Такое живое чувство круговорота материи могло возникнуть лишь в середине XIX века, когда на мировоззрение мелкобуржуазной интеллигенции Европы и Америки стали властно влиять новейшие открытия геологии, биохимии, палеонтологии и других естественных наук, переживавших тогда бурный расцвет. Именно в эту эпоху естественные науки выдвинули и обосновали закон эволюции как единственный всеобъемлющий принцип научного постижения мира. Уитман с его живым ощущением текучести, изменчивости всего существующего, не мог не найти в эволюционных теориях опоры для своих космических чувств. Глубина этих теорий оказалась недоступна ему, но их широта была прочувствована им до конца, ибо он и здесь, как везде, раньше всего поэт широты. И так как естественные науки пятидесятых-шестидесятых годов открыли человеку колоссально расширенный космос, Уолт Уитман стал первым великим певцом этого нового космоса:
Слава позитивным наукам!
Да здравствует точное знание!
Вот геолог, этот работает скальпелем, а тот математик.

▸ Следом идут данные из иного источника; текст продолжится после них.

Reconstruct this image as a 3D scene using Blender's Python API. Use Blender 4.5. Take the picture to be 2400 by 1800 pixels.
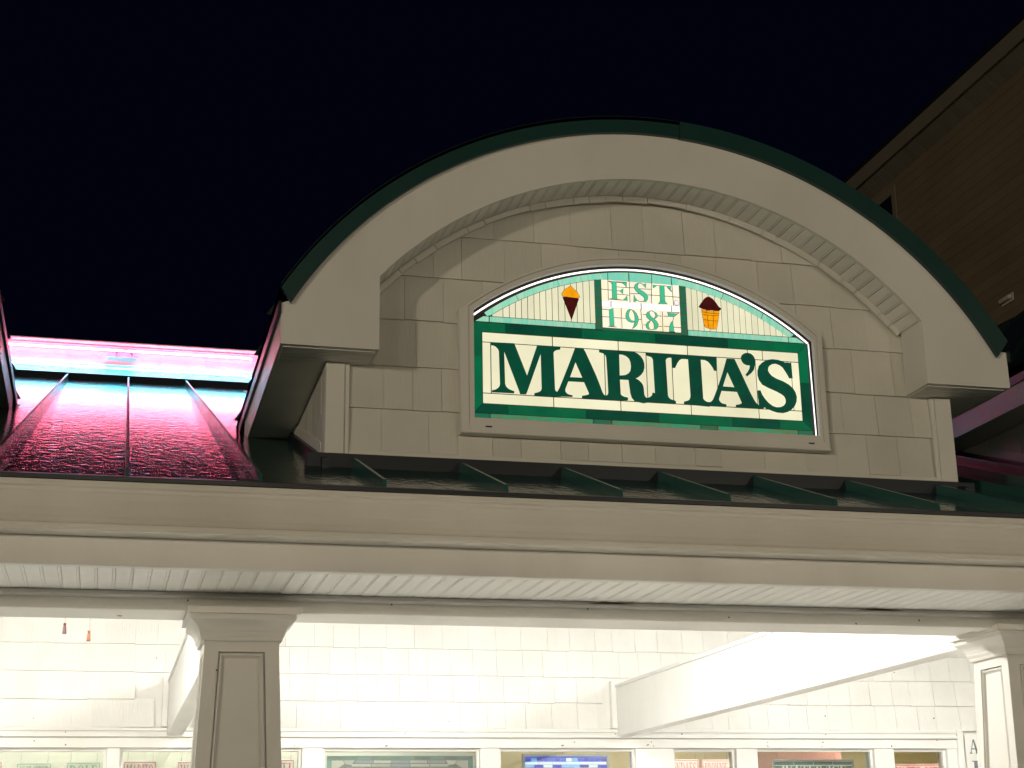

Джентльмены, вам первый поклон и почёт!
Его «Поэма изумления при виде воскресшей пшеницы» есть подлинно научная поэма, где эмоционально пережита и прочувствована химическая трансформация материи. Если бы те учёные, которые повествовали о ней в своих книгах, — хотя бы Юстус Либих, автор «Химических писем», и Яков Молешот, автор «Круговорота жизни», столь популярные и в тогдашней России, — были одарены поэтическим даром, они написали бы эту поэму именно так, как она написана Уитманом.
В этом стихотворении он говорит о миллионах умерших людей, для которых в течение тысячелетий земля является всепожирающим кладбищем.
Куда же ты девала эти трупы, земля?
Этих пьяниц и жирных обжор, умиравших из рода в род?
Куда же ты уволокла это мясо, эту гнусную жижу?
Сегодня её не видно нигде, или, может быть, меня надувают.
Вот я проведу борозду моим плугом, я глубоко войду
в землю лопатой и переверну верхний пласт,
И под ним, я уверен, окажется вонючее мясо…
Вглядитесь же в эту землю! рассмотрите её хорошо!
Может быть, каждая крупинка земли была когда-то частицей
смертельно больного — и всё же смотрите!
Прерии покрыты весенней травой,
И бесшумными взрывами всходят бобы на грядах.
И протыкают воздух изящные копья лука,
И каждая ветка яблони усеяна гроздьями почек…
И летняя зелень невинна и с величавым презреньем
громоздится над пластами прокисших покойников.
Какая химия!
Вообще, когда читаешь стихотворения Уитмана, ясно видишь, что те самые популярно-научные книги, которые оказали такое большое влияние на идеологию наших «мыслящих реалистов» шестидесятых годов и раньше всего на их вождя и вдохновителя Писарева, — книги Либиха, Дюбуа-Реймона, Фохта, Клода Бернара и Дарвина — были достаточно близко известны автору «Листьев травы».